───── Provided material

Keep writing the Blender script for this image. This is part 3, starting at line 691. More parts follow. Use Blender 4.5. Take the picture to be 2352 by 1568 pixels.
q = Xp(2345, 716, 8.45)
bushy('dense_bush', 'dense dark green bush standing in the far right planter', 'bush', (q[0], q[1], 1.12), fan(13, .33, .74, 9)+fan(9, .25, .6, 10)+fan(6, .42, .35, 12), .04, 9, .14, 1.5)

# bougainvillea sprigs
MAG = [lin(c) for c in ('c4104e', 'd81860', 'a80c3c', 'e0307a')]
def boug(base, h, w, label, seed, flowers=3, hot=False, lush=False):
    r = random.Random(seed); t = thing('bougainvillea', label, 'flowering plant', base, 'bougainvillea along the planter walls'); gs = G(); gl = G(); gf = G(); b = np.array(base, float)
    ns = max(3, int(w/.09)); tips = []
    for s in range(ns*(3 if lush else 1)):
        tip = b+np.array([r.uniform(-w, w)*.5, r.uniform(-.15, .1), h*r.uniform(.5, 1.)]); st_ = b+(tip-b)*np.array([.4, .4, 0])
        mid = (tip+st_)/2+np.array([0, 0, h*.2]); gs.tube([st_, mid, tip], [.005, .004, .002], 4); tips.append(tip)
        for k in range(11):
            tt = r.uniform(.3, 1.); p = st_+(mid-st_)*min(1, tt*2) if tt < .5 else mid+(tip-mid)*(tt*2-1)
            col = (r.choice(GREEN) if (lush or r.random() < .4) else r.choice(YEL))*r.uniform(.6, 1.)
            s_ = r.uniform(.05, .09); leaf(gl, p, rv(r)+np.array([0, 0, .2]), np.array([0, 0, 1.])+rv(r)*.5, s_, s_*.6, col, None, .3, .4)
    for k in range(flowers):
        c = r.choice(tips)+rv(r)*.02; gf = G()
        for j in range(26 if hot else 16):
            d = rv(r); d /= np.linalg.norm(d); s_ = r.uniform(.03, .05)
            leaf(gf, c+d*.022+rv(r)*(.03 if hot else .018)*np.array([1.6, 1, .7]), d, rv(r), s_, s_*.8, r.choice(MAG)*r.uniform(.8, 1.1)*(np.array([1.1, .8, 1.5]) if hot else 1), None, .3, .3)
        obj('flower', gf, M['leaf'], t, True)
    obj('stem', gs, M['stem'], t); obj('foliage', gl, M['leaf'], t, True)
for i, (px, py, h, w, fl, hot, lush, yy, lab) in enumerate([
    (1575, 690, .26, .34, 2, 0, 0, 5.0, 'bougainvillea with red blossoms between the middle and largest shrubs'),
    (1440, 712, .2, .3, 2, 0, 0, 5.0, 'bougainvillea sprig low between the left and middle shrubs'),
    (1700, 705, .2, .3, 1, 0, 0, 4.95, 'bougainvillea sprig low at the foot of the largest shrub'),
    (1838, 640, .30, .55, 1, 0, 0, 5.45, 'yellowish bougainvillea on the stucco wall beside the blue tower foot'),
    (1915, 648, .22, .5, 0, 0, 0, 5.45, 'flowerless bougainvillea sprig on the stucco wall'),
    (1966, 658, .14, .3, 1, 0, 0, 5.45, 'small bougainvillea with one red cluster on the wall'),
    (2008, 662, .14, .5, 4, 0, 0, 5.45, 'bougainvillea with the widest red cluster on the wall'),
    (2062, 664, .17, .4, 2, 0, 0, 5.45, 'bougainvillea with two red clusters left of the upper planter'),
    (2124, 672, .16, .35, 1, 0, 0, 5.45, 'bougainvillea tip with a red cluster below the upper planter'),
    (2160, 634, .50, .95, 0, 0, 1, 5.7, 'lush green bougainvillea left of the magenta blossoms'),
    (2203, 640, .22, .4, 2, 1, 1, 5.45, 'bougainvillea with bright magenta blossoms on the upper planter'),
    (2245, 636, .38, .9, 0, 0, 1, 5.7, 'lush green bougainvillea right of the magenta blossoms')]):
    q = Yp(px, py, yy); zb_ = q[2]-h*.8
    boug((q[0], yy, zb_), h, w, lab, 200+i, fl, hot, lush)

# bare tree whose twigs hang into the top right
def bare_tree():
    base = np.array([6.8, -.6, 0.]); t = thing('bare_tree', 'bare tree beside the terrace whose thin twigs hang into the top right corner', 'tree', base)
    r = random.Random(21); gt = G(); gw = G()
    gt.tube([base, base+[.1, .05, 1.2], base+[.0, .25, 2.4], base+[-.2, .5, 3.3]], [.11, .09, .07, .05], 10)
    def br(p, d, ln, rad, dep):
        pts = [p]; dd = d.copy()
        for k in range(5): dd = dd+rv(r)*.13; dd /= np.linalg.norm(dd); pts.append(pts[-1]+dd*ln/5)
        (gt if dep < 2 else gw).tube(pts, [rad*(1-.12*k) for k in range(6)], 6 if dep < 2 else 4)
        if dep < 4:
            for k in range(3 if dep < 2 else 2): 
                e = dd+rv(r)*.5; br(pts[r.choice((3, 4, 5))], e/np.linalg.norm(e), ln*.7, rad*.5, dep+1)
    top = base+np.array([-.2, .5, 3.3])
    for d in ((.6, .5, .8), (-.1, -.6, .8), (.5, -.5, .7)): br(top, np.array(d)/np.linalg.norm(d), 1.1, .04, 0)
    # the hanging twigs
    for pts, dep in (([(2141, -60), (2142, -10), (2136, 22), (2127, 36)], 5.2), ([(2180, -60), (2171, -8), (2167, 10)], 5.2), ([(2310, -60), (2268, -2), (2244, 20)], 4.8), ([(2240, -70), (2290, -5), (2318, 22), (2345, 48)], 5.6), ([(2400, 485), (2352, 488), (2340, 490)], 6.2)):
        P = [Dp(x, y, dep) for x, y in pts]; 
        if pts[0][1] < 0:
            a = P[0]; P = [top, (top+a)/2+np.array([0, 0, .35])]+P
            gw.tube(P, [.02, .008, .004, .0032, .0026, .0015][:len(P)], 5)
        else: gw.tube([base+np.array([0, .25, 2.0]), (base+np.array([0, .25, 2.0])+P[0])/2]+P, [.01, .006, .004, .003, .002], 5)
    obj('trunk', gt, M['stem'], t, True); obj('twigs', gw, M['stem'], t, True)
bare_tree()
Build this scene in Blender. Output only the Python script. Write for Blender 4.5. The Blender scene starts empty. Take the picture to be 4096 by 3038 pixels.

──────────

Problem requirements:
Print every line of the records exactly. Omit nothing.

Full solution:
Keep writing the Blender script for this image. This is part 3, starting at line 691. More parts follow. Use Blender 4.5. Take the picture to be 2352 by 1568 pixels.
q = Xp(2345, 716, 8.45)
bushy('dense_bush', 'dense dark green bush standing in the far right planter', 'bush', (q[0], q[1], 1.12), fan(13, .33, .74, 9)+fan(9, .25, .6, 10)+fan(6, .42, .35, 12), .04, 9, .14, 1.5)

# bougainvillea sprigs
MAG = [lin(c) for c in ('c4104e', 'd81860', 'a80c3c', 'e0307a')]
def boug(base, h, w, label, seed, flowers=3, hot=False, lush=False):
    r = random.Random(seed); t = thing('bougainvillea', label, 'flowering plant', base, 'bougainvillea along the planter walls'); gs = G(); gl = G(); gf = G(); b = np.array(base, float)
    ns = max(3, int(w/.09)); tips = []
    for s in range(ns*(3 if lush else 1)):
        tip = b+np.array([r.uniform(-w, w)*.5, r.uniform(-.15, .1), h*r.uniform(.5, 1.)]); st_ = b+(tip-b)*np.array([.4, .4, 0])
        mid = (tip+st_)/2+np.array([0, 0, h*.2]); gs.tube([st_, mid, tip], [.005, .004, .002], 4); tips.append(tip)
        for k in range(11):
            tt = r.uniform(.3, 1.); p = st_+(mid-st_)*min(1, tt*2) if tt < .5 else mid+(tip-mid)*(tt*2-1)
            col = (r.choice(GREEN) if (lush or r.random() < .4) else r.choice(YEL))*r.uniform(.6, 1.)
            s_ = r.uniform(.05, .09); leaf(gl, p, rv(r)+np.array([0, 0, .2]), np.array([0, 0, 1.])+rv(r)*.5, s_, s_*.6, col, None, .3, .4)
    for k in range(flowers):
        c = r.choice(tips)+rv(r)*.02; gf = G()
        for j in range(26 if hot else 16):
            d = rv(r); d /= np.linalg.norm(d); s_ = r.uniform(.03, .05)
            leaf(gf, c+d*.022+rv(r)*(.03 if hot else .018)*np.array([1.6, 1, .7]), d, rv(r), s_, s_*.8, r.choice(MAG)*r.uniform(.8, 1.1)*(np.array([1.1, .8, 1.5]) if hot else 1), None, .3, .3)
        obj('flower', gf, M['leaf'], t, True)
    obj('stem', gs, M['stem'], t); obj('foliage', gl, M['leaf'], t, True)
for i, (px, py, h, w, fl, hot, lush, yy, lab) in enumerate([
    (1575, 690, .26, .34, 2, 0, 0, 5.0, 'bougainvillea with red blossoms between the middle and largest shrubs'),
    (1440, 712, .2, .3, 2, 0, 0, 5.0, 'bougainvillea sprig low between the left and middle shrubs'),
    (1700, 705, .2, .3, 1, 0, 0, 4.95, 'bougainvillea sprig low at the foot of the largest shrub'),
    (1838, 640, .30, .55, 1, 0, 0, 5.45, 'yellowish bougainvillea on the stucco wall beside the blue tower foot'),
    (1915, 648, .22, .5, 0, 0, 0, 5.45, 'flowerless bougainvillea sprig on the stucco wall'),
    (1966, 658, .14, .3, 1, 0, 0, 5.45, 'small bougainvillea with one red cluster on the wall'),
    (2008, 662, .14, .5, 4, 0, 0, 5.45, 'bougainvillea with the widest red cluster on the wall'),
    (2062, 664, .17, .4, 2, 0, 0, 5.45, 'bougainvillea with two red clusters left of the upper planter'),
    (2124, 672, .16, .35, 1, 0, 0, 5.45, 'bougainvillea tip with a red cluster below the upper planter'),
    (2160, 634, .50, .95, 0, 0, 1, 5.7, 'lush green bougainvillea left of the magenta blossoms'),
    (2203, 640, .22, .4, 2, 1, 1, 5.45, 'bougainvillea with bright magenta blossoms on the upper planter'),
    (2245, 636, .38, .9, 0, 0, 1, 5.7, 'lush green bougainvillea right of the magenta blossoms')]):
    q = Yp(px, py, yy); zb_ = q[2]-h*.8
    boug((q[0], yy, zb_), h, w, lab, 200+i, fl, hot, lush)

# bare tree whose twigs hang into the top right
def bare_tree():
    base = np.array([6.8, -.6, 0.]); t = thing('bare_tree', 'bare tree beside the terrace whose thin twigs hang into the top right corner', 'tree', base)
    r = random.Random(21); gt = G(); gw = G()
    gt.tube([base, base+[.1, .05, 1.2], base+[.0, .25, 2.4], base+[-.2, .5, 3.3]], [.11, .09, .07, .05], 10)
    def br(p, d, ln, rad, dep):
        pts = [p]; dd = d.copy()
        for k in range(5): dd = dd+rv(r)*.13; dd /= np.linalg.norm(dd); pts.append(pts[-1]+dd*ln/5)
        (gt if dep < 2 else gw).tube(pts, [rad*(1-.12*k) for k in range(6)], 6 if dep < 2 else 4)
        if dep < 4:
            for k in range(3 if dep < 2 else 2): 
                e = dd+rv(r)*.5; br(pts[r.choice((3, 4, 5))], e/np.linalg.norm(e), ln*.7, rad*.5, dep+1)
    top = base+np.array([-.2, .5, 3.3])
    for d in ((.6, .5, .8), (-.1, -.6, .8), (.5, -.5, .7)): br(top, np.array(d)/np.linalg.norm(d), 1.1, .04, 0)
    # the hanging twigs
    for pts, dep in (([(2141, -60), (2142, -10), (2136, 22), (2127, 36)], 5.2), ([(2180, -60), (2171, -8), (2167, 10)], 5.2), ([(2310, -60), (2268, -2), (2244, 20)], 4.8), ([(2240, -70), (2290, -5), (2318, 22), (2345, 48)], 5.6), ([(2400, 485), (2352, 488), (2340, 490)], 6.2)):
        P = [Dp(x, y, dep) for x, y in pts]; 
        if pts[0][1] < 0:
            a = P[0]; P = [top, (top+a)/2+np.array([0, 0, .35])]+P
            gw.tube(P, [.02, .008, .004, .0032, .0026, .0015][:len(P)], 5)
        else: gw.tube([base+np.array([0, .25, 2.0]), (base+np.array([0, .25, 2.0])+P[0])/2]+P, [.01, .006, .004, .003, .002], 5)
    obj('trunk', gt, M['stem'], t, True); obj('twigs', gw, M['stem'], t, True)
bare_tree()
Build this scene in Blender. Output only the Python script. Write for Blender 4.5. The Blender scene starts empty. Take the picture to be 4096 by 3038 pixels.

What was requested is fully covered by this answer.